Well at least you can watch the bowl games without worry today. We have a grand bargain to avert the fiscal cliff, or at least we have what passes for a grand bargain in these meager times. Ezra Klein has the tiny details.
Greg Mankiw puts the current thrust of fiscal reform in perspective.
The fiscal deal struck last night makes one thing clear: President Obama must have really hated the recommendations of the bipartisan Bowles-Simpson commission that he appointed. The commission said that we needed to reform entitlement programs to rein in spending and that increased tax revenue should come in the form of base broadening and lower marginal tax rates. The deal appears to offer no entitlement reforms, no tax reform, and higher marginal tax rates. After all the public discussion over the past couple years of what a good fiscal reform would like like, it is hard to imagine a deal that would be.

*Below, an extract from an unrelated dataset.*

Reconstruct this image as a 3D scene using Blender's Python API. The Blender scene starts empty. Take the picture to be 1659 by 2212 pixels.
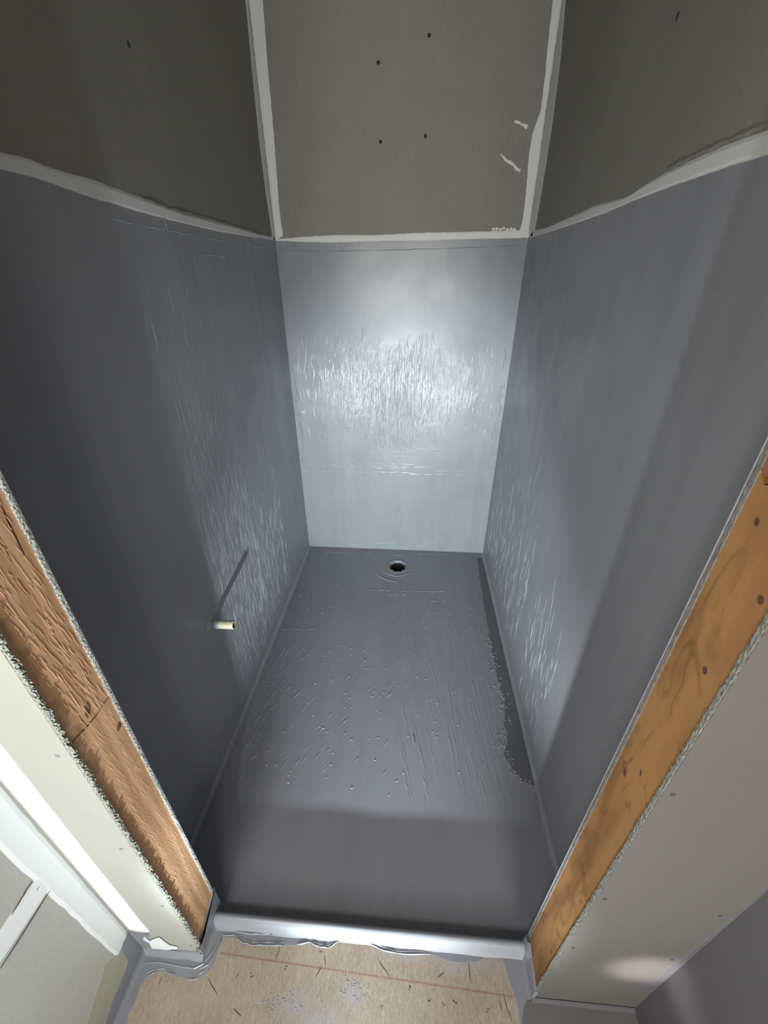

Arnold Kling suggests the most likely final solution.
To put this another way, I think that long-term government bonds are fake wealth these days. There has to be some kind of default on future government commitments. There is an off chance that the future commitments that get cut will be entitlements. There is an even more remote chance that the government will find tax revenue to cover all of its commitments. We can inflate away some of our past debt, but since our projected future deficits are even higher, inflation does not make the problem go away. So I think that it is likely that we will get some sort of default. The fake wealth will be marked down at some point in the future, either through inflation or default.
No sentient being assumed that anything meaningful was going to come of these negotiations. The question today is if it’s sane to assume that any solution can be arrived at short of Kling’s default event.